THE ROAD LESS TRAVELLED by M Scott Peck

Published in 1990, this book of psychiatry sold six million copies. Mine was bought this year for £1.50 from a second-hand store, and it has changed my understanding of life.

For the better, I think! I was concerned with the question of where do we find love – for our friends and family and others who need it? And what is love – beyond sexual passion and the parental bond? As a male I had been taught to fulfil my obligations – but where was the feeling?

Scott Peck gives a really interesting answer. He begins by saying life is hard. True love for yourself lies in doing the hard work of increasing your self-awareness and uncovering the truth that’s buried in your unconscious. He calls this fostering your spiritual growth.

He concludes that true love for your partner, child or friend is fostering their spiritual growth or personal development.

Scott Peck has many convincing anecdotes from his career as a psychiatrist showing that truths that are too hard to confront and stay buried in our unconscious memory can imprison us in repeated patterns of neurotic or self-destructive behaviour.
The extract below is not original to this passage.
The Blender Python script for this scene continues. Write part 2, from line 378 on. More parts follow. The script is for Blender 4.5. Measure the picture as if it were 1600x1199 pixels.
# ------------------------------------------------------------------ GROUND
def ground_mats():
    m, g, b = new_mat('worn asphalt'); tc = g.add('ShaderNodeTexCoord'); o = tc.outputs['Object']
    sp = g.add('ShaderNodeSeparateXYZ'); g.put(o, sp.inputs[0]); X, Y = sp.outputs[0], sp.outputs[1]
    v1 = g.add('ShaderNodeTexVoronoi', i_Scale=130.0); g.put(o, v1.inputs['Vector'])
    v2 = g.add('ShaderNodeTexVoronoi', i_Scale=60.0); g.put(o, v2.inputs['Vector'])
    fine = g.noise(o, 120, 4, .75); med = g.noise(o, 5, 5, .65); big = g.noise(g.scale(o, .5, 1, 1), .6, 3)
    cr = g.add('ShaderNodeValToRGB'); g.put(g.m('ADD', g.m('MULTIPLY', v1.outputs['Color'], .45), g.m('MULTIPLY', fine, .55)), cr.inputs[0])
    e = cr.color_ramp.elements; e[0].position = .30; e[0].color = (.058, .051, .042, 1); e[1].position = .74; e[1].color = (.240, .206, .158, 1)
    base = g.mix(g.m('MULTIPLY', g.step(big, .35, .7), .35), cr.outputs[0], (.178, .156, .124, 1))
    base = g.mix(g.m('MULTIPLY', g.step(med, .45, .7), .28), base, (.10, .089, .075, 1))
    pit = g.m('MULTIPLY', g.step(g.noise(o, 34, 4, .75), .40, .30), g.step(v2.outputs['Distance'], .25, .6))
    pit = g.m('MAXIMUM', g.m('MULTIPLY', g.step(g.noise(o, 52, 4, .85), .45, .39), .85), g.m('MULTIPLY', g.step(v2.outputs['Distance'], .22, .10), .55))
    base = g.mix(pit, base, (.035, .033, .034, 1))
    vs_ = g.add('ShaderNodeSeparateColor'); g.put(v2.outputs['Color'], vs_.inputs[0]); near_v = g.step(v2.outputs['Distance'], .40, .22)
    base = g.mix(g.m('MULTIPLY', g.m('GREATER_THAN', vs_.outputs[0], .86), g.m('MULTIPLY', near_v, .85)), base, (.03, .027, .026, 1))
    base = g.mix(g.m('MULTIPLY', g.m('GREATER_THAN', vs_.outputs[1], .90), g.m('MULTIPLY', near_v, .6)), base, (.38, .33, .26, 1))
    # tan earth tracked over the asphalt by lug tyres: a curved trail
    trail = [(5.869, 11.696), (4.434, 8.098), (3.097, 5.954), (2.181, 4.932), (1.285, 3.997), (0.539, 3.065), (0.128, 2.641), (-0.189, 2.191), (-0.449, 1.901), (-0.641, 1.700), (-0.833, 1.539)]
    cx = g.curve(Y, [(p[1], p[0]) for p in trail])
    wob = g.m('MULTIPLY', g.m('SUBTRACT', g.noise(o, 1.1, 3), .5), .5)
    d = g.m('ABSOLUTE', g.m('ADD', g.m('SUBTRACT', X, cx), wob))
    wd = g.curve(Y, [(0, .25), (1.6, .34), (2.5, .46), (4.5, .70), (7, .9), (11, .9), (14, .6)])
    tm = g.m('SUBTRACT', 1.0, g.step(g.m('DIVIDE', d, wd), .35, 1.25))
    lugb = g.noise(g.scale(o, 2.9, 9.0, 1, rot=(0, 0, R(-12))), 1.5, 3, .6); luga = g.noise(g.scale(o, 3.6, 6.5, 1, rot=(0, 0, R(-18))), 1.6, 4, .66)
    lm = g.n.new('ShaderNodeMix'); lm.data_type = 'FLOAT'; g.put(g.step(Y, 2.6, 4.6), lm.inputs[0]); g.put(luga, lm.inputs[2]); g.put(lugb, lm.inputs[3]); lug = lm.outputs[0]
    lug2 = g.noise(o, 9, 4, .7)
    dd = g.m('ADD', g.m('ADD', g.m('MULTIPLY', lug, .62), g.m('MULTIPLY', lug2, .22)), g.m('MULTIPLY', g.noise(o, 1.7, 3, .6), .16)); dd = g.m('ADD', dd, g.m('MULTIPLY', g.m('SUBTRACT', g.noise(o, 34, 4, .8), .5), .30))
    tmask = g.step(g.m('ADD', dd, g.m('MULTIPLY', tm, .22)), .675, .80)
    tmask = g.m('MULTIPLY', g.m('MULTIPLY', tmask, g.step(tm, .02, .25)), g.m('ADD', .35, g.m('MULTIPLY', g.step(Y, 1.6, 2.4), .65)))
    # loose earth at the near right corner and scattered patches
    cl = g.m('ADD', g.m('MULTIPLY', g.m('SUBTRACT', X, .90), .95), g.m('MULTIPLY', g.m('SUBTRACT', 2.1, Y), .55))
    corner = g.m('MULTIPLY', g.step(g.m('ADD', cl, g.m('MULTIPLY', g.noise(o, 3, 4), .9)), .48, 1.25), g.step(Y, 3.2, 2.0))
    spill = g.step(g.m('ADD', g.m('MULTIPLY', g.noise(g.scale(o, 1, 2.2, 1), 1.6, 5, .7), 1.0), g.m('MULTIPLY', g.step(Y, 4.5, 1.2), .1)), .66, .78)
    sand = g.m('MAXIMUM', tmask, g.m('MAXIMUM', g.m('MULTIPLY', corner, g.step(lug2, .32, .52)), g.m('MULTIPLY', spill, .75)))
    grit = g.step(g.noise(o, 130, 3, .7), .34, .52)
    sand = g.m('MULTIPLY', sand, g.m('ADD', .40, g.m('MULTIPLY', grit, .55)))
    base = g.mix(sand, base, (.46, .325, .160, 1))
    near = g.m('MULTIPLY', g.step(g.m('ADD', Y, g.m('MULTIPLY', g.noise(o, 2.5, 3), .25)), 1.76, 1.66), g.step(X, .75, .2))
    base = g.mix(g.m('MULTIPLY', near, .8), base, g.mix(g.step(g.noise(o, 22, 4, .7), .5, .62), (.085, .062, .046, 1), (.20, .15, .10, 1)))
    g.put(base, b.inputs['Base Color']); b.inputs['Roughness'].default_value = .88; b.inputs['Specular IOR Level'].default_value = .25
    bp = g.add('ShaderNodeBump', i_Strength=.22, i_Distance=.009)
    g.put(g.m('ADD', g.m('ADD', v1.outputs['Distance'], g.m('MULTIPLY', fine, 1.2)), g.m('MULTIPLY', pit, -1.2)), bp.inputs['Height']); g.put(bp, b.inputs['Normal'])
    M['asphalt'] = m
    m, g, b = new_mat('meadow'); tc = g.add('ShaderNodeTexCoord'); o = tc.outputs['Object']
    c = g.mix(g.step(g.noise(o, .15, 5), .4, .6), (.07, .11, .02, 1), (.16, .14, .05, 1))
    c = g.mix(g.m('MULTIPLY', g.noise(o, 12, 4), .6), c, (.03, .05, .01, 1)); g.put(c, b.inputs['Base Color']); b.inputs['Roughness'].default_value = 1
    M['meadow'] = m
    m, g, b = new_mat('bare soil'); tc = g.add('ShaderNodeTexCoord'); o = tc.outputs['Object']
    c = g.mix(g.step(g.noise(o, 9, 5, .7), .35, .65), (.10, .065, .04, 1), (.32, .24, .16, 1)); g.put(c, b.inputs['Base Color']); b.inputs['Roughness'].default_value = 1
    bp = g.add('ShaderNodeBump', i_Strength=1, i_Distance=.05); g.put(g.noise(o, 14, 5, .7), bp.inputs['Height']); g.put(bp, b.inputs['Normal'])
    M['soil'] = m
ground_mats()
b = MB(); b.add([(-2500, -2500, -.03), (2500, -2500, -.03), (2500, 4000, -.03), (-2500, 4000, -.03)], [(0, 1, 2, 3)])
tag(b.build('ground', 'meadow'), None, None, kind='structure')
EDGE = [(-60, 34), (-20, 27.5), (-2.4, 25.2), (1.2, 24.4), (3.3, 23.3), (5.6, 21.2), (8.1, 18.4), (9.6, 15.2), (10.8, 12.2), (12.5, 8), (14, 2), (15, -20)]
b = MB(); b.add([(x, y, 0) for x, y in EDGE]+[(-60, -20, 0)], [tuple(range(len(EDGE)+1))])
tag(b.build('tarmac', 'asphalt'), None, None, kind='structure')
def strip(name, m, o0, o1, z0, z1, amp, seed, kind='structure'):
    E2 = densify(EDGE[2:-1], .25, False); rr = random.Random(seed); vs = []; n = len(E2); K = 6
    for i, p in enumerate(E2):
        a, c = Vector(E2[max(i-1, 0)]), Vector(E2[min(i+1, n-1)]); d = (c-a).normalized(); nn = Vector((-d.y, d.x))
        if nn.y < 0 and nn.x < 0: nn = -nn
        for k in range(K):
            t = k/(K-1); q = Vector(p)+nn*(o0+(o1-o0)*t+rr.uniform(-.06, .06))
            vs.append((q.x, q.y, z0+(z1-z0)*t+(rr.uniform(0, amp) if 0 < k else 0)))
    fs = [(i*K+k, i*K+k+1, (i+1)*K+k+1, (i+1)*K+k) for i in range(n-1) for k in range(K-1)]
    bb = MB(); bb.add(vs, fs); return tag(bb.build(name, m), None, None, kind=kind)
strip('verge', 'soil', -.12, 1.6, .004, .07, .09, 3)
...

Parenting is seen as crucial. We need to be attentive to our child, give them time and listen to them. But also to use appropriate, careful discipline to teach them what is acceptable.

To escape the prison of poor mental health, we must accept the fact that life requires work and effort. If we lack patience and have been allowed by bad parenting to continually seek immediate gratification, we are likely to become addicted to things that are harmful for us and destructive life patterns.

By dealing with the frightening things in our unconscious mind, and confronting our fear of abandonment and death, we can be freed to be thankful for the world we are in here and now. Since we are the product of millions of years of evolution through different natural species, spending time in nature has a simple healing and reviving effect. A thankful attitude for what’s here in the present will help us to avoid depression and pointless anxiety.

Scott Peck warns us that it’s harmful to rush through life, always trying to achieve our next desire or goal. Give each thing and action its due time. Learn patience. (To which I would add, give up some of the demands of your ego to accomplish its will, at all costs. That dooms you to frustration.)

Some of the underpinning of this theory comes from the Swiss father of psychoanalysis, Carl Jung. To me it was a revelation that a “religious” understanding of morality and our place in nature and the cosmos could be described in psychiatric terms. Spiritual and emotional healing, for ourselves or our family, no longer needs to be based on a magical, perfectionist dogma at odds with science.